Eric Frazier

Does Margaret Spellings understand the value of a liberal arts education?

By Eric Frazier

Margaret Spellings, president of the George W. Bush Presidential Center, is the leading candidate to lead the UNC system.
Margaret Spellings, president of the George W. Bush Presidential Center, is the leading candidate to lead the UNC system. Getty Images

If the UNC Board of Governors names Margaret Spellings to lead the UNC system Friday as expected, it likely will mark the end of two battles, but the start of a third.

It will be the end (if we’re lucky) of the sloppy fights among board members over choosing the successor to Tom Ross, the respected leader whose sacking has earned the board and the system a national black eye. It could also mark the end of the close-quarters grappling between the UNC system and the Republicans in charge of the General Assembly and governor’s mansion.

But it likely marks the start of a new fight, this one featuring Spellings and her reform-minded GOP bosses squaring off against university academics who rightfully fear what comes next will be done to them, not with them.
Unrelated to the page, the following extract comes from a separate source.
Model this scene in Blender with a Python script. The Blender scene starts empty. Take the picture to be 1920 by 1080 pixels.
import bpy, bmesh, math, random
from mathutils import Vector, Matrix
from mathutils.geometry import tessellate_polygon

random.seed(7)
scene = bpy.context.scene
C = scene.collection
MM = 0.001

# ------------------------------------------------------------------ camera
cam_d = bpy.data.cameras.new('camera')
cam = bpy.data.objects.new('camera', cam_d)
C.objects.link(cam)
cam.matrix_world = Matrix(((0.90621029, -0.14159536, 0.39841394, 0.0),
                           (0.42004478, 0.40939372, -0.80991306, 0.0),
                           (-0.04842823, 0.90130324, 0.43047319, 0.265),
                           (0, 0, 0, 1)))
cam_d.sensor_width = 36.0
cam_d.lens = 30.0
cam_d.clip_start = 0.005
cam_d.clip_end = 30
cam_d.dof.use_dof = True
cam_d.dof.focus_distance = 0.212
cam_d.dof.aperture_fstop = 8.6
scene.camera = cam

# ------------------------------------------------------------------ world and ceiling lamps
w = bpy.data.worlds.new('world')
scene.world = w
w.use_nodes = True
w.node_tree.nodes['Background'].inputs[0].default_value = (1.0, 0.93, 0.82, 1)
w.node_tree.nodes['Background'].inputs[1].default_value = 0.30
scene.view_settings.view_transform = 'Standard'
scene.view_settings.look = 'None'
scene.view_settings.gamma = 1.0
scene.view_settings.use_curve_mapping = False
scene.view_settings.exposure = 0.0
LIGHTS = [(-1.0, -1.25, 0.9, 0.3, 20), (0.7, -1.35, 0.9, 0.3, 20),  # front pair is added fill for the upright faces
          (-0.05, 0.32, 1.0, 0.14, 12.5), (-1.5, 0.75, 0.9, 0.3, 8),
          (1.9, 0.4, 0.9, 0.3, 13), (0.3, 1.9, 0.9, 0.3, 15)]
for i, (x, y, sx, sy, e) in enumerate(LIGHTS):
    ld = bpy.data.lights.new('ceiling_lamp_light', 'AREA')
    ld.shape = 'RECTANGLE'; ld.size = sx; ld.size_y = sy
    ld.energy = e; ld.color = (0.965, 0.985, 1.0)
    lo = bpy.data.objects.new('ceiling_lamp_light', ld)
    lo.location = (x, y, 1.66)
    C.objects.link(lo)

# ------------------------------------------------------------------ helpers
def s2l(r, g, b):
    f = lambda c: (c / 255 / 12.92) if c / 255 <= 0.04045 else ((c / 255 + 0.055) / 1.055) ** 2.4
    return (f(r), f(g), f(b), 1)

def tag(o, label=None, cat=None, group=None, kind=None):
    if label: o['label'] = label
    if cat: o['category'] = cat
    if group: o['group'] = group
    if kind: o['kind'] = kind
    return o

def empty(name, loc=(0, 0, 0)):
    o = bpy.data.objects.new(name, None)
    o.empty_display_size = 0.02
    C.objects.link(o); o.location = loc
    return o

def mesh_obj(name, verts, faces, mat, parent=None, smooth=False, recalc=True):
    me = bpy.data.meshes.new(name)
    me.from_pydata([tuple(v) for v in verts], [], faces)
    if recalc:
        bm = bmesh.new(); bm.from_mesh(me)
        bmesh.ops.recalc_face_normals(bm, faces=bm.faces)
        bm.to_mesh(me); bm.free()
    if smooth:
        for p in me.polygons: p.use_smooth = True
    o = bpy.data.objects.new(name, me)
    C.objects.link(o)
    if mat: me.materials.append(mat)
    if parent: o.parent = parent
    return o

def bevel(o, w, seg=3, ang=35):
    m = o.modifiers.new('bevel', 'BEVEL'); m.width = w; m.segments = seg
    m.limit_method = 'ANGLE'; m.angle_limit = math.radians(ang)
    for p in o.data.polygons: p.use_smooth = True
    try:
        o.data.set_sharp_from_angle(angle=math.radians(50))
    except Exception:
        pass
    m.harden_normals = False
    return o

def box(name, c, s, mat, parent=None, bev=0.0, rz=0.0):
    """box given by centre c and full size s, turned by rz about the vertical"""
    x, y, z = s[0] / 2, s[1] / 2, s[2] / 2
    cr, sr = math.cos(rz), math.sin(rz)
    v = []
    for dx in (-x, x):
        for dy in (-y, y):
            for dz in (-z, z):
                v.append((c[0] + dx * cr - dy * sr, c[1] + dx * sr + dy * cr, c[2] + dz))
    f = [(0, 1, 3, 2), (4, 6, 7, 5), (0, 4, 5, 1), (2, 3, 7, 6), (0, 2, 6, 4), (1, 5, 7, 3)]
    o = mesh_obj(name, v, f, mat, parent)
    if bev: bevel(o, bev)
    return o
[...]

Board members have been famously opaque about their reasons for letting Ross go, but Chairman John Fennebresque has managed to articulate one clear reason: Changing times require new ideas.

Spellings, as the nation’s education secretary under George W. Bush, has plenty of those. A commission she convened issued a 2006 report with exhaustive recommendations for overhauling U.S. higher education.

The panel, which included former N.C. Gov. Jim Hunt, reached the “uneasy conclusion” that our higher education system’s sterling global reputation masks growing problems. The U.S. ranks 12th among major industrialized nations in higher education attainment.

U.S. higher education, it said, “has become what, in the business world, would be called a mature enterprise: increasingly risk averse, at times self-satisfied, and unduly expensive.

“It is an enterprise that has yet to address the fundamental issues of how academic programs and institutions must be transformed to serve the changing educational needs of a knowledge economy. It has yet to successfully confront the impact of globalization, rapidly evolving technologies, an increasingly diverse and aging population, and an evolving marketplace characterized by new needs and new paradigms.”

Of course, the report represents the consensus of the group, not Spellings’ personal opinions. Still, it seems a logical presumption that this is exactly the frame of reference Spellings would bring with her.

And that’s the mindset the Board of Governors sought. Fennebresque and others have been clear that they want a change agent, even if it has been less clear exactly what they want to change.

It appears they found the Republican leader who can articulate the specifics. Let’s hope she understands that universities can’t be boiled down to profit-loss balance sheets, that there is real value in the kind of liberal arts education that sparks intellectual curiosity, fires critical thinking skills and nurtures problem-solving ability.

Skeptical faculty leaders issued a statement Thursday saying the lack of consultation in the search “will make it difficult to win the confidence and trust of the university community.”

She’s been hit by friendly fire, too. One of Fennebresque’s critics on the board called the chairman’s nominee – which appeared then to be Spellings – “fruit from a poisonous tree.”

They say Spellings is a smart, feisty woman with a wicked sense of humor.

If she is indeed the new leader, she’ll need all three of those qualities in the days to come.